I am doing what I hope will be the last revision of my upcoming book, now retitled, My Brother Ron: A Personal and Social History of the Deinstitutionalization of the Mentally Ill.  As I go through the book, improving transitions, cleaning up awkward sentences, and generally polishing the text, I also look for opportunities to extend and enlarge particular sections.  In several chapters, I have long felt that I relied a bit too much on Professor Gerald Grob's work on the history of mental health treatment in the U.S.  There's nothing intrinsically wrong with this: Grob is the nationally recognized expert on the subject.  Still, it is good to use other sources, both to verify accuracy, and to see if there is anything that he missed that might give a slightly more nuanced understanding of the subject.

Especially where I have relied more on any single source than makes me comfortable, I am cross-checking information.  In many cases, I am looking for additional information to fill in particularly curious or important points.  What pleases me no end about the continuing expansion of the number of books that Google has scanned is that some items that I looked for three years ago--and found nothing--now give me additional sources.  As an example, a few years back, I knew that several of the New England colonies authorized the building of individual insane asylums, where family members, with some financial assistance from both colonial and town governments, could lock up relatives who had been found not guilty by reason of insanity. 
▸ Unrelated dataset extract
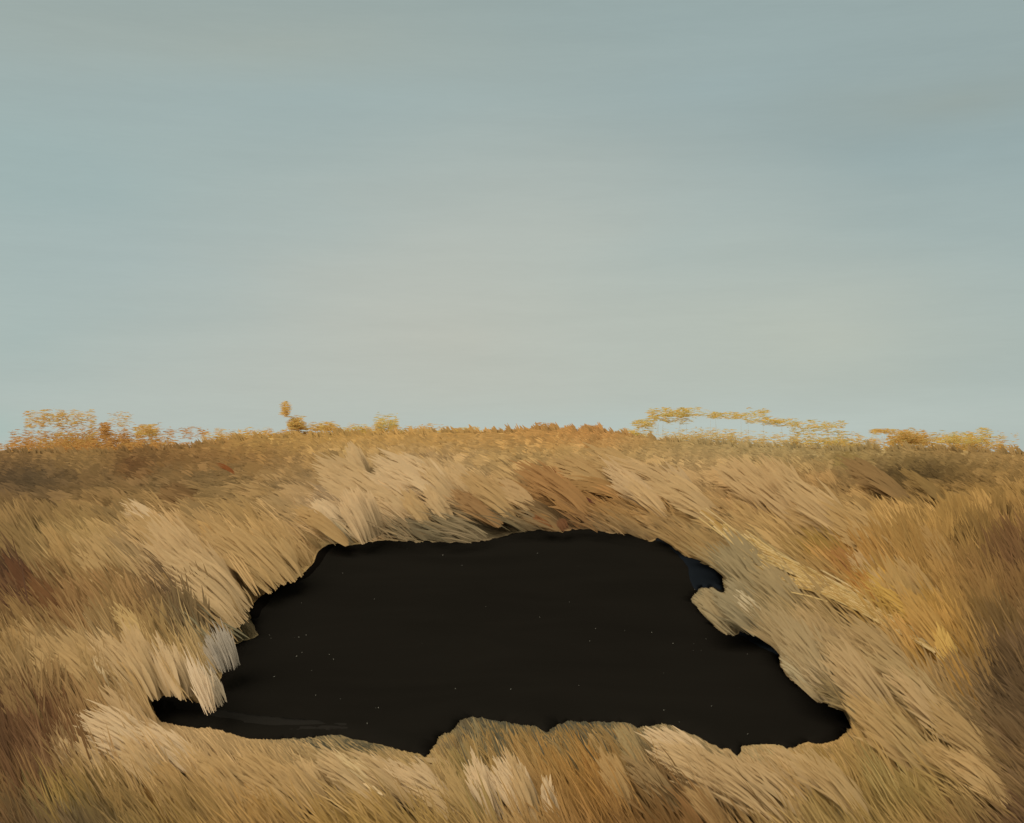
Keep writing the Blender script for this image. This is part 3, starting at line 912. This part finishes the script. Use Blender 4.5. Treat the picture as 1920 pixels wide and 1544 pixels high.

Public Records of the Colony of Connecticut had information concerning one Roger Humphry who murdered his mother in 1757, and was found not guilty by reason of insanity.  Connecticut and the town of Symsbury provided funding to Roger's father Benajah to build a secure facility where he could care for his son humanely, but without any risk that he would be a hazard to the larger community.  Gerald Grob's book Mad Among Us mentioned a couple of other examples in Amesland, Pennsylvania (1676) and Braintree, Massachusetts (1689).  But that was all that I had.  Searches for more information came up empty.

Now, searches for more information are coming up with lots of additional information.  State of Pennsylvania, Official Documents, Comprising The Department And Other Reports Made To The Governor, Senate And House Of Representatives Of Pennsylvania (Harrisburg, Penn.: Edwin K. Meyers, 1893), 8:107, told me a lot more about the Amesland insane asylum for a family member, and Duane Hamilton Hurd, History of Norfolk County, Massachusetts… (Philadelphia: J.W. Lewis & Co., 1884), 1:312 provided details about not only the Braintree, Mass. asylum built in 1689, but another one built in 1699, for a similar purpose.

The Internet revolutionized scholarly research, but has made an even more dramatic leap than the Internet alone.